Home Bangladesh BD does not get benefit of lower in price of goods in int’l market
Bangladesh - 4 weeks ago

BD does not get benefit of lower in price of goods in int’l market

Mahfuja Mukul : The rate at which the prices of daily commodities have decreased in the international market has not affected the market of Bangladesh. The main reason for this has been identified as the large devaluation of the taka against the dollar. A rise in the value of the dollar has increased import costs. As a result, the price of the product has also increased.
Part of the decline in commodity prices in the international market is due to the devaluation of the taka. In addition, due to the war in Russia and Ukraine, the supply of goods has been interrupted, and the price of energy, electricity and gas has increased in the country’s market. Besides, the weakness of the market system has also contributed to the increase in the price of the product. This information was found in the report of Bangladesh Bank.
According to Bangladesh Bureau of Statistics (BBS) report, the cost of purchasing daily goods and services including food has increased due to the increase in commodity prices. In February last year, inflation was 8.78 percent. Last February it was 9.67 percent. In other words, this rate has increased in February of this year compared to February of last year.
Although up from last December, down slightly from last January. Meanwhile, the twelve-month average inflation rate is rising. Last February this rate was 9.66 percent.

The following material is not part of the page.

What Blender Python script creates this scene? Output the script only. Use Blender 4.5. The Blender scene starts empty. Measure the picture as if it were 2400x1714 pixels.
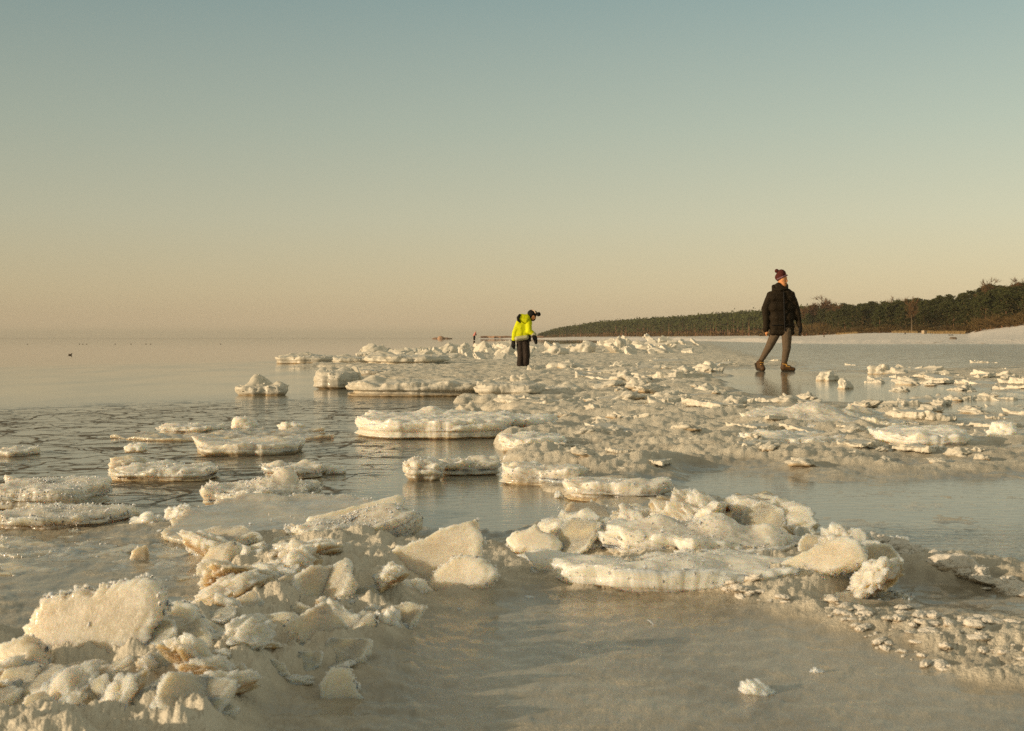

The average inflation rate is increasing due to the adjustment of last year’s high inflation.
According to sources, in April 2022, the price of the dollar was Tk85. According to the central bank, it has now increased to Tk 110. But the price of import in the market is on average Tk122 to Tk124 per dollar. A month ago, it rose to Tk127. According to this, the value of money has decreased from 30 percent to 48 percent. At the same time, due to the dollar crisis, most of the goods are being imported through loans. Loans are being taken in two ways. Loans are being taken from banks of the country. Goods are being brought from foreign countries by borrowing dollars. Interest rates have increased in both markets. Against the import loan now more than 13 percent interest has to be paid. Earlier it was 9 percent. Interest on foreign loans used to be 4 to 5 percent. Now it has increased to 8 to 9 percent. On the one hand, the dollar has to be bought at a higher price. On the other hand, interest on domestic loans is 4 percent higher than before. Interest on foreign loans is almost twice as much as before. The cost of importing products is increasing. Which has a negative effect on the price of the product.
Due to shortage of dollars in the market, goods cannot be imported as per demand. As a result, there is a supply shortage on the one hand, and on the other hand, stocks are decreasing. This is also contributing to the increase in the price of the product. However, the dollar price and loan interest rates are playing a major role in increasing commodity prices. Due to these reasons, the cost of imports has increased and this has affected other domestic industrial products as well. Besides, the production cost of all types of products has increased due to the increase in the price of fuel oil, gas and electricity in the country’s market.
Due to increase in dollar price, loan interest, gas, fuel oil and electricity prices, the prices of products have also increased more than expected. On the occasion of fasting, the taxes of four products have been reduced, but the prices of these products have not decreased much.
Meanwhile, prices of almost all products including daily commodities have decreased in the international market. Among them, the price of soybean oil has decreased by 52 percent, the price of wheat by 36 percent, the price of sugar increased by 18 percent until last October and has now decreased by 9 percent. The price of palm oil fell by almost 50 percent. But its price has increased in the country’s market. Earlier, bottled palm oil was Tk 145 per liter. Now it has increased to Tk158. But at that time Palm oil tax was reduced. The price of fuel oil in the international market decreased by 36 percent and now increased by 9 percent. Due to the higher rate of decline, ship fares have decreased. This should reduce the price of the product further. But that didn’t happen.
They have identified one more reason behind the price of products not falling in the domestic market in coordination with the international market. That is weakness in market management. There is no framework for the impact of the price of any product in the international market on the country’s market. Due to which the price of products in the domestic market is not properly coordinated with the international market.
According to the sources, on the one hand, the prices of the stocked products are being adjusted in determining the prices. But showing that there is no stock, the price is increased by reducing the supply. It is not taken into account. As the price increases in the international market, it increases in the domestic market. But even if it decreases, it does not decrease even within a month.